* _RAW DATA_
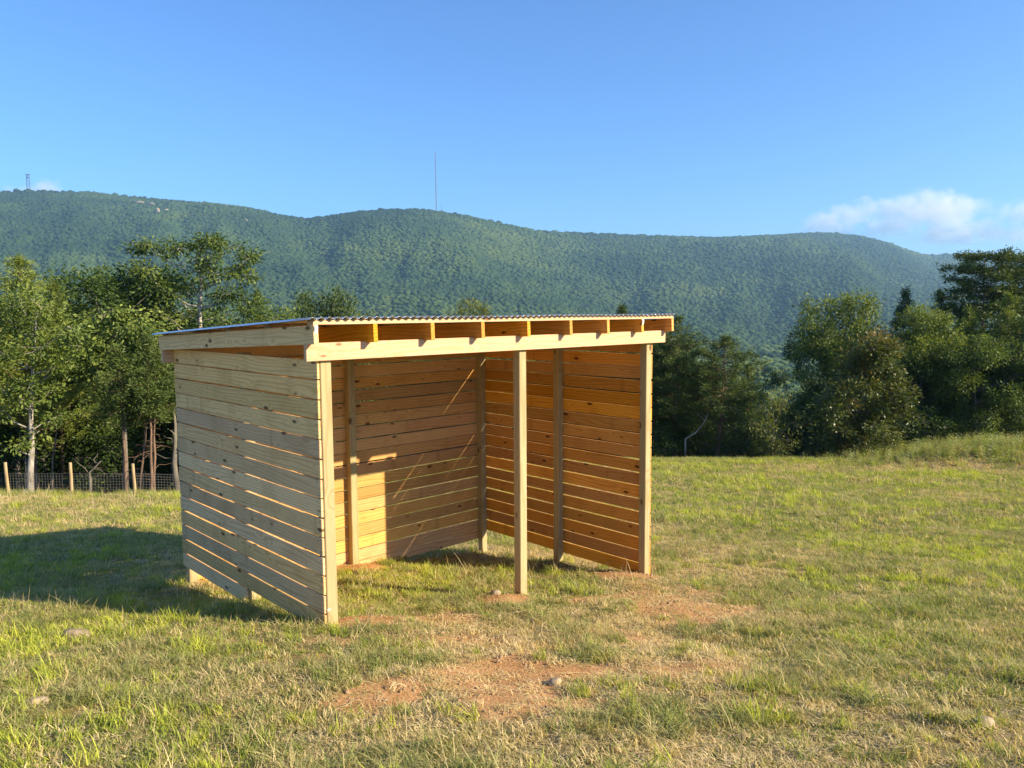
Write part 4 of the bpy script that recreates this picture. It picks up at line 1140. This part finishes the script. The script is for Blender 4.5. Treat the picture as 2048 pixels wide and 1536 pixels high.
# ------------------------------------------------------------------ clouds beyond the haze
m, nt, out = new_mat('cloud_vapour'); L = nt.links.new
tc = N(nt, 'ShaderNodeTexCoord'); g_ = N(nt, 'ShaderNodeNewGeometry')
ln_ = N(nt, 'ShaderNodeVectorMath', operation='LENGTH'); L(tc.outputs['Object'], ln_.inputs[0])
ns = N(nt, 'ShaderNodeTexNoise', in_Scale=.0042, in_Detail=7.0, in_Roughness=.64); L(g_.outputs['Position'], ns.inputs['Vector'])
d_ = math_(nt, 'SUBTRACT', 1.0, ln_.outputs['Value'])
d_ = math_(nt, 'ADD', d_, math_(nt, 'MULTIPLY', math_(nt, 'SUBTRACT', ns.outputs['Fac'], .56), 2.6))
mr = N(nt, 'ShaderNodeMapRange', interpolation_type='SMOOTHSTEP'); L(d_, mr.inputs[0]); mr.inputs[1].default_value = .0; mr.inputs[2].default_value = .8
edge = N(nt, 'ShaderNodeMapRange', interpolation_type='SMOOTHSTEP'); L(ln_.outputs['Value'], edge.inputs[0]); edge.inputs[1].default_value = 1.0; edge.inputs[2].default_value = .7
vs = N(nt, 'ShaderNodeVolumeScatter'); vs.inputs['Color'].default_value = (1, 1, 1, 1); vs.inputs['Anisotropy'].default_value = .0
L(math_(nt, 'MULTIPLY', math_(nt, 'MULTIPLY', mr.outputs[0], edge.outputs[0]), .0024), vs.inputs['Density'])
L(vs.outputs[0], out.inputs['Volume']); M_cloud = m
CV, CF = ico(2)
cloud_me = arr_mesh('puff', CV * 1.03, CF, 3)
CYD = 13000.0
def cloud(name, label, puffs):
    a0, t0 = sight(puffs[0][0], puffs[0][1]); root = empty(name, (float(a0) * CYD, CYD, float(t0) * CYD + EYE))
    tag(root, label, kind='stuff')
    for px, py, rx, rz in puffs:
        o = link('puff', cloud_me, M_cloud, root)
        a0, t0 = sight(px, py); o.location = Vector((float(a0) * CYD, CYD + rng.uniform(-250, 250), float(t0) * CYD + EYE)) - root.location
        o.scale = (rx / 1546.8 * CYD, max(rx, rz) / 1546.8 * CYD * .8, rz / 1546.8 * CYD)
cloud('cloud', 'soft white cumulus cloud bank low over the right end of the ridge',
      [(1860, 400, 75, 36), (1790, 415, 80, 34), (1925, 415, 90, 38), (1700, 432, 75, 30), (1640, 445, 60, 26), (1730, 398, 28, 14), (1890, 455, 60, 32), (1965, 455, 75, 34), (2060, 430, 90, 45), (1850, 432, 90, 34), (1660, 462, 80, 26), (1775, 455, 90, 30), (1920, 470, 110, 26), (2040, 470, 90, 28), (1700, 480, 90, 20)])
cloud('cloud', 'small white cloud peeking over the left end of the ridge', [(104, 384, 46, 30), (75, 388, 40, 24), (38, 388, 50, 24)])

* _BRIEF_
Copy the whole listing above word for word but do not carry over the pictures.

* _EXERCISE RESULT_
Write part 4 of the bpy script that recreates this picture. It picks up at line 1140. This part finishes the script. The script is for Blender 4.5. Treat the picture as 2048 pixels wide and 1536 pixels high.
# ------------------------------------------------------------------ clouds beyond the haze
m, nt, out = new_mat('cloud_vapour'); L = nt.links.new
tc = N(nt, 'ShaderNodeTexCoord'); g_ = N(nt, 'ShaderNodeNewGeometry')
ln_ = N(nt, 'ShaderNodeVectorMath', operation='LENGTH'); L(tc.outputs['Object'], ln_.inputs[0])
ns = N(nt, 'ShaderNodeTexNoise', in_Scale=.0042, in_Detail=7.0, in_Roughness=.64); L(g_.outputs['Position'], ns.inputs['Vector'])
d_ = math_(nt, 'SUBTRACT', 1.0, ln_.outputs['Value'])
d_ = math_(nt, 'ADD', d_, math_(nt, 'MULTIPLY', math_(nt, 'SUBTRACT', ns.outputs['Fac'], .56), 2.6))
mr = N(nt, 'ShaderNodeMapRange', interpolation_type='SMOOTHSTEP'); L(d_, mr.inputs[0]); mr.inputs[1].default_value = .0; mr.inputs[2].default_value = .8
edge = N(nt, 'ShaderNodeMapRange', interpolation_type='SMOOTHSTEP'); L(ln_.outputs['Value'], edge.inputs[0]); edge.inputs[1].default_value = 1.0; edge.inputs[2].default_value = .7
vs = N(nt, 'ShaderNodeVolumeScatter'); vs.inputs['Color'].default_value = (1, 1, 1, 1); vs.inputs['Anisotropy'].default_value = .0
L(math_(nt, 'MULTIPLY', math_(nt, 'MULTIPLY', mr.outputs[0], edge.outputs[0]), .0024), vs.inputs['Density'])
L(vs.outputs[0], out.inputs['Volume']); M_cloud = m
CV, CF = ico(2)
cloud_me = arr_mesh('puff', CV * 1.03, CF, 3)
CYD = 13000.0
def cloud(name, label, puffs):
    a0, t0 = sight(puffs[0][0], puffs[0][1]); root = empty(name, (float(a0) * CYD, CYD, float(t0) * CYD + EYE))
    tag(root, label, kind='stuff')
    for px, py, rx, rz in puffs:
        o = link('puff', cloud_me, M_cloud, root)
        a0, t0 = sight(px, py); o.location = Vector((float(a0) * CYD, CYD + rng.uniform(-250, 250), float(t0) * CYD + EYE)) - root.location
        o.scale = (rx / 1546.8 * CYD, max(rx, rz) / 1546.8 * CYD * .8, rz / 1546.8 * CYD)
cloud('cloud', 'soft white cumulus cloud bank low over the right end of the ridge',
      [(1860, 400, 75, 36), (1790, 415, 80, 34), (1925, 415, 90, 38), (1700, 432, 75, 30), (1640, 445, 60, 26), (1730, 398, 28, 14), (1890, 455, 60, 32), (1965, 455, 75, 34), (2060, 430, 90, 45), (1850, 432, 90, 34), (1660, 462, 80, 26), (1775, 455, 90, 30), (1920, 470, 110, 26), (2040, 470, 90, 28), (1700, 480, 90, 20)])
cloud('cloud', 'small white cloud peeking over the left end of the ridge', [(104, 384, 46, 30), (75, 388, 40, 24), (38, 388, 50, 24)])